Mas isso é só embalagem, porque o conteúdo é bastante sombrio: um moralismo bastante severo, ideologicamente ultraconservador, aliado a um igrejismo dogmatista e, se não formalmente ritualístico como na Igreja Católica, é ritualístico com mais sutileza, como na defesa do "evangelho no lar", uma simples leitura de apreciação religiosa de traduções igrejeiras do livro O Evangelho Segundo o Espiritismo de Kardec.

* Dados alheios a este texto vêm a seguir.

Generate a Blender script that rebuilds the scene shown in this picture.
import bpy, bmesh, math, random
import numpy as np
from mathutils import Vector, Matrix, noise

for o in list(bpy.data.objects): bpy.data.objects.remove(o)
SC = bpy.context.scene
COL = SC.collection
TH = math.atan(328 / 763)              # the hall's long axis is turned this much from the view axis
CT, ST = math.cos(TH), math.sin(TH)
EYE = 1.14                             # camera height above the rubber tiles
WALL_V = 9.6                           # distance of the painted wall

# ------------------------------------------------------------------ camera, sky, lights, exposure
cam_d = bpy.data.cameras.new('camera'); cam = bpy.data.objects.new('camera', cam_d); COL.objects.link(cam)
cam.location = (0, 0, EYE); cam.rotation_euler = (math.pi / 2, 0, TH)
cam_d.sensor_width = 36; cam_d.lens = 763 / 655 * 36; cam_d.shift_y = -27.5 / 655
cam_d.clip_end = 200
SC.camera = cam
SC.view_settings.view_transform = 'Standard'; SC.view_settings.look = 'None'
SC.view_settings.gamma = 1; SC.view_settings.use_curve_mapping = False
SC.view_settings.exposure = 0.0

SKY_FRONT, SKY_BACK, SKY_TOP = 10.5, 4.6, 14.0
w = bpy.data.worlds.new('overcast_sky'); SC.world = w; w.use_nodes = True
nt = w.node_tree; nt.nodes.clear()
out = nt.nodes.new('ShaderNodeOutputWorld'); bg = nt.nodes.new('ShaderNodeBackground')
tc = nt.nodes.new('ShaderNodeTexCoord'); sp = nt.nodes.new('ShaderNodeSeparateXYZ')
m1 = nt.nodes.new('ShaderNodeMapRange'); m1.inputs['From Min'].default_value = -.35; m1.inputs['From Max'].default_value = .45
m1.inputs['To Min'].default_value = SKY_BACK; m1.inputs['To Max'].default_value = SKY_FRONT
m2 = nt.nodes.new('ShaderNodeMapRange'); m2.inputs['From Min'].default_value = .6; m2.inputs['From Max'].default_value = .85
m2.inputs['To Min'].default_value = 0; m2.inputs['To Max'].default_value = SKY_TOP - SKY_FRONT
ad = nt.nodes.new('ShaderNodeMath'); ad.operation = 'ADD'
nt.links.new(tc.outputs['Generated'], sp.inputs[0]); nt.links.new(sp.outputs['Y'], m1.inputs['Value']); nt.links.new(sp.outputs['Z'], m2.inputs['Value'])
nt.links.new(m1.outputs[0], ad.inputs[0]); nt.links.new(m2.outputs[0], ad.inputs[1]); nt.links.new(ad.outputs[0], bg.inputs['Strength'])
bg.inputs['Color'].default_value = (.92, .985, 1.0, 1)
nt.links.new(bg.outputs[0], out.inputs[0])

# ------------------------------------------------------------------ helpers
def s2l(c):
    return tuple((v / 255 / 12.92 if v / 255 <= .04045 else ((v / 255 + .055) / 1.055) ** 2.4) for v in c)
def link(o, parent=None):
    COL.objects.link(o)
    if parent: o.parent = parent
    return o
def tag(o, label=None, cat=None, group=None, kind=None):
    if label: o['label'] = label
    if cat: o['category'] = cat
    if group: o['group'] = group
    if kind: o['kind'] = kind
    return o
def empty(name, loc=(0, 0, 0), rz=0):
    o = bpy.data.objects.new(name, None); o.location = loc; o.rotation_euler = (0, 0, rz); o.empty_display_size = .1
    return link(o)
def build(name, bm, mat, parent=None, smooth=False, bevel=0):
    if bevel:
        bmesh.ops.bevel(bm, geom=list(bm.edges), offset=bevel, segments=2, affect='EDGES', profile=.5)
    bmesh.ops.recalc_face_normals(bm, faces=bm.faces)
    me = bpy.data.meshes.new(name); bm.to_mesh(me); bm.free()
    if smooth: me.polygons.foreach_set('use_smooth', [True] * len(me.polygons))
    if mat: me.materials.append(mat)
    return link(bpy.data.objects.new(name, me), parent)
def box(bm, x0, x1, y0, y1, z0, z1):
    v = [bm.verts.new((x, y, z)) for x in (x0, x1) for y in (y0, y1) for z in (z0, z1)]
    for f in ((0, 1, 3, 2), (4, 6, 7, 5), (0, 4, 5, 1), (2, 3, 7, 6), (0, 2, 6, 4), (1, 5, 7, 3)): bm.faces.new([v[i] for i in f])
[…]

Para piorar, o "espiritismo" brasileiro cada vez mais caminha para trás, enfatizando mais o seu igrejismo, se formatando para ser, na prática, não a adaptação brasileira da Doutrina Espírita original, mas a repaginação do velho Catolicismo jesuíta que vigorou no Brasil colonial até meados de 1750. Diante disso, o "espiritismo" brasileiro passa a pregar ideias medievais, como a famigerada Teologia do Sofrimento, que faz apologia da desgraça humana como meio de "chegar mais perto ao Céu".
Isso coloca neopentecostais e "espíritas" num mesmo nível retrógrado. Os neopentecostais que defendem retrocessos sociais e não aceitam transformações no âmbito das relações familiares, do mercado de trabalho, das relações amorosas, se equiparam aos "espíritas" que apelam para o sofredor aceitar suas próprias desgraças, abrir mão da individualidade e das próprias necessidades vitais, para viver uma vida qualquer nota, se reduzindo a um "boneco" manipulado pelas adversidades.
Enquanto os movimentos neopentecostais focalizam a "conversão" da sociedade brasileira aos padrões religiosos do tempo de Moisés (século XVI a. C.), o "espiritismo" brasileiro quer retroceder os padrões sociais dos brasileiros para os tempos do imperador romano Constantino (século III da nossa era). Em ambos os casos, a diferença apenas se dá quanto aos contextos dos tempos atuais, com zonas urbanas, aparelhos eletrônicos, televisão, WhatsApp etc.
Aí a gente pergunta. O que é pior? O neopentecostalismo ou o "espiritismo" brasileiro? Podemos dizer que uma não é pior que a outra, mas ambas são igualmente piores, na medida em que estabelecem barreiras severas ao progresso da humanidade.